- [GOAL OF THE EXERCISE]
Output the line that holds "Build this scene", the line that holds "PI = math.pi", and every line between them, exactly, but none of the pictures.

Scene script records
╭──

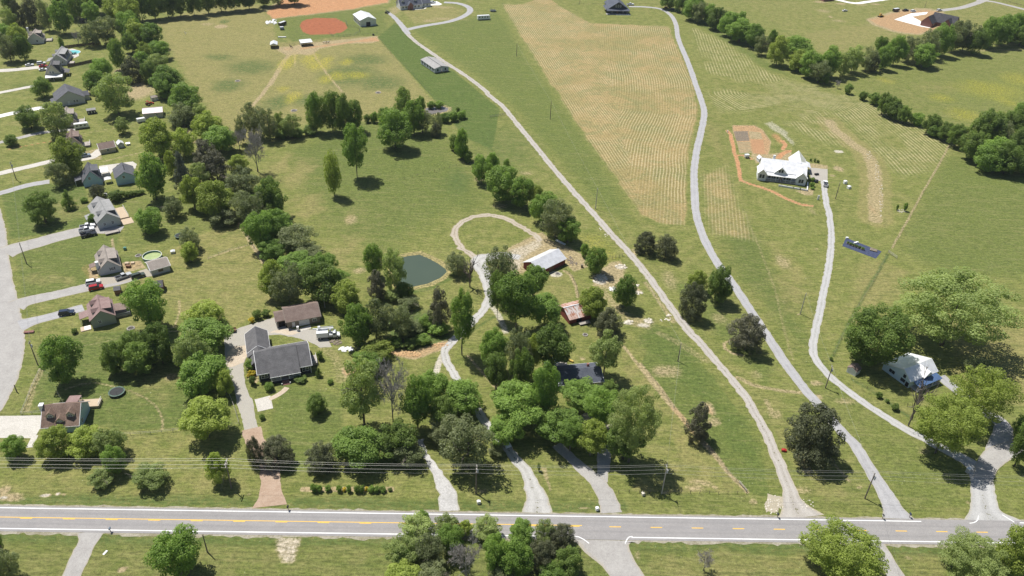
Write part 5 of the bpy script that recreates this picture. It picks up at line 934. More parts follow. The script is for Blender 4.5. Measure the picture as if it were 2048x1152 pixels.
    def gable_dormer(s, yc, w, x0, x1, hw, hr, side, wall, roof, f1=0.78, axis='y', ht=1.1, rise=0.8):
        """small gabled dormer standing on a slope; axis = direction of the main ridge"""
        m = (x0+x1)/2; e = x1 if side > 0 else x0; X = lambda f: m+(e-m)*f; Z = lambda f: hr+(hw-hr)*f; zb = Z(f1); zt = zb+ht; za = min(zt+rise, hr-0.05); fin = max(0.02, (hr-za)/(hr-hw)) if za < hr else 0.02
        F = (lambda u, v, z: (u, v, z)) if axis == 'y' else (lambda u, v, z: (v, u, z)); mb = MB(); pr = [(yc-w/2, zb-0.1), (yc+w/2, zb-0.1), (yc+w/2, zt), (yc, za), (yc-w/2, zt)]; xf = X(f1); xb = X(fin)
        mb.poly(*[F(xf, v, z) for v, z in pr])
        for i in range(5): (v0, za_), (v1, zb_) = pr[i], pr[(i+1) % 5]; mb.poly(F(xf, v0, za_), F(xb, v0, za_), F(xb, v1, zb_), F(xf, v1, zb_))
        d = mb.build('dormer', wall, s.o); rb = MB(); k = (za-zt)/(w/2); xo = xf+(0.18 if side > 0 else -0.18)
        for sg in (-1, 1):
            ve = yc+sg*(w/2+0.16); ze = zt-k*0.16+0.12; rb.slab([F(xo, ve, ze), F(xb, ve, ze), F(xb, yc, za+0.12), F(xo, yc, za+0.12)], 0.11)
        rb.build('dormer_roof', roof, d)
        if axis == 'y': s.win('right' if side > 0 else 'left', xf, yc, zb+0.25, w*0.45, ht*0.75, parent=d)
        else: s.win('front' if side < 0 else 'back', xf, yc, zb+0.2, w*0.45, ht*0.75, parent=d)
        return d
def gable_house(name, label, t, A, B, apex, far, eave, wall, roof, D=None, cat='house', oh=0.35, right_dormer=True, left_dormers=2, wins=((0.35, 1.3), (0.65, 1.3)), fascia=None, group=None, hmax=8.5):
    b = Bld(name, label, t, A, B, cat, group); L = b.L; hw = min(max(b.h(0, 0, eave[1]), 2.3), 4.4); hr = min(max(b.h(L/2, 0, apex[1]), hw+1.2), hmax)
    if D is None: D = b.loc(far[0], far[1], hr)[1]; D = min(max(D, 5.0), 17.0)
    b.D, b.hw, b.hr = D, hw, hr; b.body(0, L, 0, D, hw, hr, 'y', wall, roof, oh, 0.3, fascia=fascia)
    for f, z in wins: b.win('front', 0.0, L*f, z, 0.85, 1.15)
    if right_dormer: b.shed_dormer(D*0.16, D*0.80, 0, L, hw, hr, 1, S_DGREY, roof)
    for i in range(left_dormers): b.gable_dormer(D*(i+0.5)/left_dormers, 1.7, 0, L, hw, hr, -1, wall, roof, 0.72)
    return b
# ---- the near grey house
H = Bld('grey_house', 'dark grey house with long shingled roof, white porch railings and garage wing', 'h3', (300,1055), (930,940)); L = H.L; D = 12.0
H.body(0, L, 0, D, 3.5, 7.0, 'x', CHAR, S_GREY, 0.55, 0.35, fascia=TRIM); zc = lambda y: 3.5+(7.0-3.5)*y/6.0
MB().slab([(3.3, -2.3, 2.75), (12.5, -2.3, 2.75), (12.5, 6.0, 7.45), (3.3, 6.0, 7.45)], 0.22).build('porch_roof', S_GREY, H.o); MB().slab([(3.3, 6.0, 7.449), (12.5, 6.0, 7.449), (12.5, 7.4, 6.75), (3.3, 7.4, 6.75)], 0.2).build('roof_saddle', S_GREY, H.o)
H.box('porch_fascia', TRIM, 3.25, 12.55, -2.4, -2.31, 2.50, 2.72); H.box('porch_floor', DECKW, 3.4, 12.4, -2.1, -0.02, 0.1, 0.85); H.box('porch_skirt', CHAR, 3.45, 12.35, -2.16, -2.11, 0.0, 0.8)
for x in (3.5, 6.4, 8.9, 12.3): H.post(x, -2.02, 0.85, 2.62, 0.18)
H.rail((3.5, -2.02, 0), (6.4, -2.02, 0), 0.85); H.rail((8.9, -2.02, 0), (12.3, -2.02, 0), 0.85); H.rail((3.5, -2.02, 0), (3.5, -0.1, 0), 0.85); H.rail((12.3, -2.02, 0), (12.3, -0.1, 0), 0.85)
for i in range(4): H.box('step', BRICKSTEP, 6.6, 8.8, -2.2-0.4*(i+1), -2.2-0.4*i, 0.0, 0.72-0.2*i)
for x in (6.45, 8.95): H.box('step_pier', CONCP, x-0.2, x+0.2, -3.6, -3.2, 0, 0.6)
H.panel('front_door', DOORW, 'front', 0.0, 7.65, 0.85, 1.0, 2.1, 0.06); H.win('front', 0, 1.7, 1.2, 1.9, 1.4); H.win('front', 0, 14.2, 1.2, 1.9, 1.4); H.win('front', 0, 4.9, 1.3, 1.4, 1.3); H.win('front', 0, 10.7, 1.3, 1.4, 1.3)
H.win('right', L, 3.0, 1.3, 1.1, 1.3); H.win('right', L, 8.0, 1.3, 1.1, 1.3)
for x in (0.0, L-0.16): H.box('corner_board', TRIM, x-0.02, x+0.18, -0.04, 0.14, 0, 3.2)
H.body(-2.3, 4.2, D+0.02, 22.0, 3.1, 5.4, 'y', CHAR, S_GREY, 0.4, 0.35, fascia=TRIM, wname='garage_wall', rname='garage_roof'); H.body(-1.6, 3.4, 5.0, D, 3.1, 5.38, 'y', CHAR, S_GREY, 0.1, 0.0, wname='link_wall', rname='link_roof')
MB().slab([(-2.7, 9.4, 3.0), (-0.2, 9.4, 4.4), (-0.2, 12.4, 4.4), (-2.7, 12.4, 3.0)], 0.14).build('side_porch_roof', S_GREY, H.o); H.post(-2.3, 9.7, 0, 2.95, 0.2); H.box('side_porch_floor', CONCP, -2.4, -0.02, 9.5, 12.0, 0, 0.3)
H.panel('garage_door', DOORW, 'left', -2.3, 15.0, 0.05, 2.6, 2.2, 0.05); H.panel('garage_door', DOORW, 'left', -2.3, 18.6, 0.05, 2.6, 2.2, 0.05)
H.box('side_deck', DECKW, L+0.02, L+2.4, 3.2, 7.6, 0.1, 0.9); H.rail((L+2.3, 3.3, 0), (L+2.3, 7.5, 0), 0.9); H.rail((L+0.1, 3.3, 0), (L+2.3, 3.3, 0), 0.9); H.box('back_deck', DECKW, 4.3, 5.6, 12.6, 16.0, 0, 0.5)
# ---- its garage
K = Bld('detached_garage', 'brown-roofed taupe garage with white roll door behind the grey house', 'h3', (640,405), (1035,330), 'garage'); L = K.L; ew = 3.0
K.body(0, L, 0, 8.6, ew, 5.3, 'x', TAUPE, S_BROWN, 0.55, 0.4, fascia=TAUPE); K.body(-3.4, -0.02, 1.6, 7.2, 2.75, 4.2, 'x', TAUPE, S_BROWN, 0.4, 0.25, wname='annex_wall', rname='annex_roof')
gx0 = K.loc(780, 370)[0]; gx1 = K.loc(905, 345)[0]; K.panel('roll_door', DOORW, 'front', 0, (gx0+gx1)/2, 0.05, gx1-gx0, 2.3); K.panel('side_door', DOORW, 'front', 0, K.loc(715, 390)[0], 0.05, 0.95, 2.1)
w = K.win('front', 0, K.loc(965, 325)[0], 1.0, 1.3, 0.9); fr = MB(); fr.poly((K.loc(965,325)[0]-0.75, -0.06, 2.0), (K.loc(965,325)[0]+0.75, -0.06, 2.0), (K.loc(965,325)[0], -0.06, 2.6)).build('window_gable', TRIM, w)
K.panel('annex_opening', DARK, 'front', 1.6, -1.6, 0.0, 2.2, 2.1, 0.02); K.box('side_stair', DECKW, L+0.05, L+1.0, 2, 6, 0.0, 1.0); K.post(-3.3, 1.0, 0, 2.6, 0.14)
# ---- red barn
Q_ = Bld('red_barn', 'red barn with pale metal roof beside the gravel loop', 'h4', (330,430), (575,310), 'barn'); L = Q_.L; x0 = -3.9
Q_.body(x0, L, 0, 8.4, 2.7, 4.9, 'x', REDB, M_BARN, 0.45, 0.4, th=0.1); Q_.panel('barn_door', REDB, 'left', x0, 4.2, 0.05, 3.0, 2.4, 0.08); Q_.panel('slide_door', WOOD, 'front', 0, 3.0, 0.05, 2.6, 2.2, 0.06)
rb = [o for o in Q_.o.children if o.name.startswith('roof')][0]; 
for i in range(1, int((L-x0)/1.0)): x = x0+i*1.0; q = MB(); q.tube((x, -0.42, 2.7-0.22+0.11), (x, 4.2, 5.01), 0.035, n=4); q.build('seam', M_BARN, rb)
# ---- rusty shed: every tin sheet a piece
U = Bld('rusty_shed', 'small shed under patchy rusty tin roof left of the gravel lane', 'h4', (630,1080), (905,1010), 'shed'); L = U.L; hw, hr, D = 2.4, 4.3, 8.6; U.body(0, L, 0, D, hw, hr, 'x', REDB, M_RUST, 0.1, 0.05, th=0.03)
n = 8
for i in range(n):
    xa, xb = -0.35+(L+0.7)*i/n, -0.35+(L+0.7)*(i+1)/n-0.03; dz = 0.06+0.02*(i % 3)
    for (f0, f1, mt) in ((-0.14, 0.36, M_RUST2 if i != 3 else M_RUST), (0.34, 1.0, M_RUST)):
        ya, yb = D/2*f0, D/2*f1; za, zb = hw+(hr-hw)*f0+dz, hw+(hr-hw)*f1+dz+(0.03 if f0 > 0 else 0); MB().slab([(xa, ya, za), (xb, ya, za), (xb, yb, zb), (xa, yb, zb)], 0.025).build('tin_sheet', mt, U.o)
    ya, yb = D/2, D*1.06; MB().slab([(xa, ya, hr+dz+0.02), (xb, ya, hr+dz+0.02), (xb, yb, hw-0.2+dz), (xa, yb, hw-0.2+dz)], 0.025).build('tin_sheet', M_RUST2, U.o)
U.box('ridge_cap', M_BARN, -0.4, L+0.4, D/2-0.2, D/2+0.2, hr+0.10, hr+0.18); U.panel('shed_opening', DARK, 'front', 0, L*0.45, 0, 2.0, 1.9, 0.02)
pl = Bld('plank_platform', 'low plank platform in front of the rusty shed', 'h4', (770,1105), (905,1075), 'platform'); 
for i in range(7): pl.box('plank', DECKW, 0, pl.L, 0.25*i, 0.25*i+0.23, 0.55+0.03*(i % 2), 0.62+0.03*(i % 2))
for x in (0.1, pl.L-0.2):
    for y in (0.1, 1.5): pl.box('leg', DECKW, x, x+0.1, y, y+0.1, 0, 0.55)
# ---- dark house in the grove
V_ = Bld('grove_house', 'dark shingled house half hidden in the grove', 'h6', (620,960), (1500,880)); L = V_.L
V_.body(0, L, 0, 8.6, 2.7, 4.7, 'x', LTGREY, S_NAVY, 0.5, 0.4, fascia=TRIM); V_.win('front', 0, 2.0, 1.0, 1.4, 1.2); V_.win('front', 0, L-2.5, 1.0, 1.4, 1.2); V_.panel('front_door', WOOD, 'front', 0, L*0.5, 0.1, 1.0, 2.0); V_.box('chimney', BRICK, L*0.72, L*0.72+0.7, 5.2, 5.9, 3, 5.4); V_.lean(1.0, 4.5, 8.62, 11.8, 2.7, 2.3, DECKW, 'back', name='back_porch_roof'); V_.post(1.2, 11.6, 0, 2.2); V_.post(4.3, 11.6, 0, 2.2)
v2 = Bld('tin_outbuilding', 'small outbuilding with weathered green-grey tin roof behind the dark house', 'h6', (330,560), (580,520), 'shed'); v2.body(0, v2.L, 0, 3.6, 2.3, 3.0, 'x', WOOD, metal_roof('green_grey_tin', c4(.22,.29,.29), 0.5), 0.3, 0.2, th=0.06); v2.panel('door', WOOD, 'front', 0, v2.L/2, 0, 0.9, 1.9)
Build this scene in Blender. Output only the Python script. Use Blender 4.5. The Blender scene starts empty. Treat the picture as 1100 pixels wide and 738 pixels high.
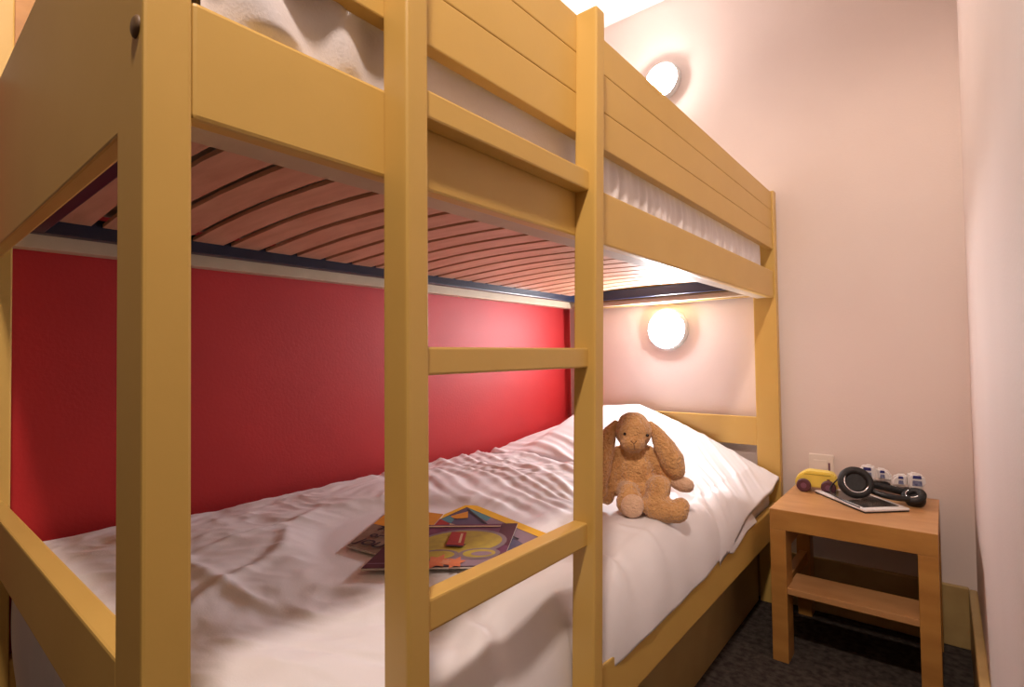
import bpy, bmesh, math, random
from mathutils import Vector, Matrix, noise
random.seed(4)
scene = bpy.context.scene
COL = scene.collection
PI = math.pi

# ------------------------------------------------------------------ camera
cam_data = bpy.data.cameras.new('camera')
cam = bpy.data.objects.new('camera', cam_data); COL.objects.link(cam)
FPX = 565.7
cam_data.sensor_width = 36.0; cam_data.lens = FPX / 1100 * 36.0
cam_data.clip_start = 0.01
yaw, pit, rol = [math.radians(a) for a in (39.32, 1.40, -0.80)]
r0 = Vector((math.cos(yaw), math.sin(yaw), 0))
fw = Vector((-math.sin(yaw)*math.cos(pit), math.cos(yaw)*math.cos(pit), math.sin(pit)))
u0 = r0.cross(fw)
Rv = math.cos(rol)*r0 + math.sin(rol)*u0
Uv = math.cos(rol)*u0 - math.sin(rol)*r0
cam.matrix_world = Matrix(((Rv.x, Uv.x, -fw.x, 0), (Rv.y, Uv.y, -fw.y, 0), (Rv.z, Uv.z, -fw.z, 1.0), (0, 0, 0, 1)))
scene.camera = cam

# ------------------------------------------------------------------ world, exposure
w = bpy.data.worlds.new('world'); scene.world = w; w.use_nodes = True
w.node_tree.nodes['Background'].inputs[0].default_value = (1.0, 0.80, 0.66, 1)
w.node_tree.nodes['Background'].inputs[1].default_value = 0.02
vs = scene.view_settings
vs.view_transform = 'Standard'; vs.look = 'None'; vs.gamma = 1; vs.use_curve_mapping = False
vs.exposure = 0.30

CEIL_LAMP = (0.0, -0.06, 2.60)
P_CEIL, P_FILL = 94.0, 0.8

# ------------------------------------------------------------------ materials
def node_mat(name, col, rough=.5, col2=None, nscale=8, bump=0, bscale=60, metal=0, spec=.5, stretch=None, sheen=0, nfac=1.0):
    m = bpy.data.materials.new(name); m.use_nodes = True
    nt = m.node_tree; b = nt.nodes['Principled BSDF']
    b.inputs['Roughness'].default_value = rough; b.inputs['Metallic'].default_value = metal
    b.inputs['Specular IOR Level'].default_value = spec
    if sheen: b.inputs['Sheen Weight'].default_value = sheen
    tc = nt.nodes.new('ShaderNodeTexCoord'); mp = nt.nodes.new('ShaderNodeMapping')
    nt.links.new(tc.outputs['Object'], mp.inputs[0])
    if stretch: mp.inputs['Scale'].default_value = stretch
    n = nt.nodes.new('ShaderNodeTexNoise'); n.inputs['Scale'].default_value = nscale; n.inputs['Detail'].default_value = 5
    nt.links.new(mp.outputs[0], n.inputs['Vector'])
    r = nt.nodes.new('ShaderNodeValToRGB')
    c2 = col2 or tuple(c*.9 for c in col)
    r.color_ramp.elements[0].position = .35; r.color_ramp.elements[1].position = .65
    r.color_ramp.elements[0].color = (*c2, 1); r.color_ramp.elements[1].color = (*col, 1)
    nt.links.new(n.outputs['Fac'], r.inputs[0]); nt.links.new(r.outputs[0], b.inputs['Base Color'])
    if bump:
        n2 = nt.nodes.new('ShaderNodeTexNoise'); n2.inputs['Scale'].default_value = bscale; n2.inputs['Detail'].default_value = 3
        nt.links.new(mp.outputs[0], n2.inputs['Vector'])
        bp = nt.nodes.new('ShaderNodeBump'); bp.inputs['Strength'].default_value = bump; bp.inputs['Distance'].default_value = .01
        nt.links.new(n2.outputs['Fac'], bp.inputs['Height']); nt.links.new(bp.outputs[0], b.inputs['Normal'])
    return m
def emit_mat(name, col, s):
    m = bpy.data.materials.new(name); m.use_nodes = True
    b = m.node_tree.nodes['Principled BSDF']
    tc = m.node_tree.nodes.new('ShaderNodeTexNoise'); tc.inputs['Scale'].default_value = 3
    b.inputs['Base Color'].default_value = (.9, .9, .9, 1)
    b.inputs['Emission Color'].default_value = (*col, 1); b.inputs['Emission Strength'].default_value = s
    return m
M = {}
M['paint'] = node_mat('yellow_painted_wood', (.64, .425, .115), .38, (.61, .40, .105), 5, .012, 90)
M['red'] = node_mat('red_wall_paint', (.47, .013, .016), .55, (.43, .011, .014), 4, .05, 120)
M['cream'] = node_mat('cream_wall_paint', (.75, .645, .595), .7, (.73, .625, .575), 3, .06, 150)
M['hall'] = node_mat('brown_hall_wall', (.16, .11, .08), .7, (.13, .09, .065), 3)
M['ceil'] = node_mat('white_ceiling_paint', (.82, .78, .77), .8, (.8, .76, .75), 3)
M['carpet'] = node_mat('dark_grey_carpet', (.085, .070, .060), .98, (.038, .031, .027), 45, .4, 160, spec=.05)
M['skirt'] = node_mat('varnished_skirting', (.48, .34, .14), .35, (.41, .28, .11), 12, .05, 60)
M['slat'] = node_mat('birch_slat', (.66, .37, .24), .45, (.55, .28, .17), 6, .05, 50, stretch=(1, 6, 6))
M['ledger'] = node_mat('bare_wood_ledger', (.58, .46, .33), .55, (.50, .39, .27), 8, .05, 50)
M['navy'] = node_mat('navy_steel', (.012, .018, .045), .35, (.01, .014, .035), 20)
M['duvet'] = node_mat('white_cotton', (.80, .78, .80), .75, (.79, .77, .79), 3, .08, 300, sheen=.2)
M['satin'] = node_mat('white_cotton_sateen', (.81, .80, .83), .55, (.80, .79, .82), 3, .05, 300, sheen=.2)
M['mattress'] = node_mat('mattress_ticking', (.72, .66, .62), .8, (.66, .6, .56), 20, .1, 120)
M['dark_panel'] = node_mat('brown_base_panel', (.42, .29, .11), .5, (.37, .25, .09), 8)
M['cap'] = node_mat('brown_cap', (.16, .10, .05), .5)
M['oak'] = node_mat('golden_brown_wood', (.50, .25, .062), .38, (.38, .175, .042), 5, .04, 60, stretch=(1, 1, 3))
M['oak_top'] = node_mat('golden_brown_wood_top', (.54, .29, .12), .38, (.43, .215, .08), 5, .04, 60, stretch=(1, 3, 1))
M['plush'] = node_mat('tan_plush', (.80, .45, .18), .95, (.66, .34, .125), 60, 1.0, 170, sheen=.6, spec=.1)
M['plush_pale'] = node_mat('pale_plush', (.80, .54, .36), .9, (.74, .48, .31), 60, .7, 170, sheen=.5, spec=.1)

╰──

- [RESPONSE BELOW]
Build this scene in Blender. Output only the Python script. Use Blender 4.5. The Blender scene starts empty. Treat the picture as 1100 pixels wide and 738 pixels high.
import bpy, bmesh, math, random
from mathutils import Vector, Matrix, noise
random.seed(4)
scene = bpy.context.scene
COL = scene.collection
PI = math.pi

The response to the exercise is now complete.